I numeri, seppure relativi al primo dei due giorni in cui le urne resteranno aperte un Emilia-Romagna e in Umbria, danno in crescita preoccupante il fenomeno della bassa affluenza, con percentuali talmente risicate da imporre una riflessione che, se vale per oggi, si proietta in modo preoccupante anche per il domani, conclamando una tendenza che potrebbe condizionare - e non crediamo di esagerare più di tanto - il futuro democratico del Paese.
Alla base della scelta di non andare a votare ci possono essere mille e una motivazione, non ultima quella della disaffezione verso una classe politica che sembra tradire quotidianamente il patto siglato con i cittadini, quello di essere al loro servizio, per trasformandosi, ancora una volta - risorgendo dalle ceneri di scandali a getto continuo e di comportamenti spesso esecrabili - in una casta autoreferenziale.
Il quotidiano teatro della politica spesso diventa teatrino perché la qualità degli eletti è quella che è, con ''protagonisti'' che appena qualche anno fa non sarebbero nemmeno fatti accostare ai palazzi del potere, perché un tempo ci si arrivava dopo una dura gavetta, fatta di passaggi da consessi elettivi locali sino a quelli nazionali, dove si arrivava dopo una durissima selezione.
Di questo la gente ha una percezione esatta, così come capisce che le troppe parole si disperdono nel vento, non portando fatti concreti. Come quando, in occasione di eventi catastrofici, le passerelle e le promesse sparse a piene mani nell'immediatezza di tragedie si sono tradotte in poche e insufficienti misure, allargando ancora di più la distanza tra chi ha in mano le leve del potere reale e gli altri.

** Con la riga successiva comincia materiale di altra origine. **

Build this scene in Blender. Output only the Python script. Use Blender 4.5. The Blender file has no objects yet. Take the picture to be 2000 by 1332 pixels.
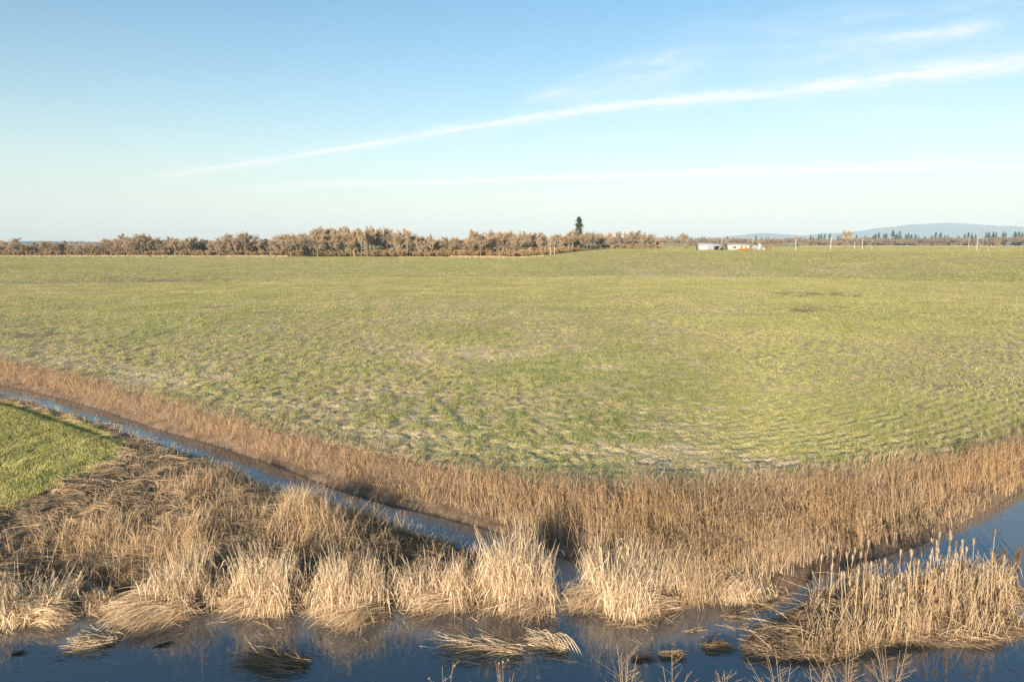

Per questo non andare a votare è una forma di protesta, sebbene non manifestata apertamente, ma soprattutto una disaffezione, questa sì abbastanza palese, verso un sistema che sembra sempre più allontanarsi dalla realtà della vita quotidiana.
Non infilare la scheda nell'urna non è quindi più una deriva ''anarcoide'' della politica, ma il segnale ulteriore che il delicato sistema di pesi e contrappesi che sta alla base del nostro sistema democratico sta scricchiolando pericolosamente, perché se un candidato viene eletto da una minoranza sarà un politico imperfetto, non rappresentando una maggioranza in termini numerici, ma solo di uno sparuto gruppo.

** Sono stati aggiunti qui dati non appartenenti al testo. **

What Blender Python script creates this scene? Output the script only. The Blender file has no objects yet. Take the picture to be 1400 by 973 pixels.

Ma, al di là delle analisi sociologiche, quanto sta accadendo anche in queste ore, con la gente che gira al largo dei seggi in Umbria e in Emilia-Romagna, conferma che il pericolo (che si avvicina strisciante e, per questo, colpevolmente sottovalutato) è che, come si dice, i non votanti diventino, sebbene in modo imperfetto, un partito. Una definizione efficace, che però, a nostro avviso, non traccia un profilo esatto della situazione, perché si dovrebbe parlare di una massa indistinta - la colorazione politica di chi diserta le urne è variegata - che, appunto per questo, potrebbe determinarsi a scegliere chi, ai suoi occhi, rappresenta certezze e non la vacuità della politica di oggi.
Sulla manipolazione delle masse c'è chi ha fatto la sua fortuna e lo stesso potrebbe accadere se qualcuno o un soggetto politico mostrasse di essere in grado di rappresentare i bisogni della gente comune, catalizzandone il consenso, ma anche la rabbia e le recriminazioni.
Fantapolitica? Forse e, da democratici, speriamo che il nostro timore sia una fantasia.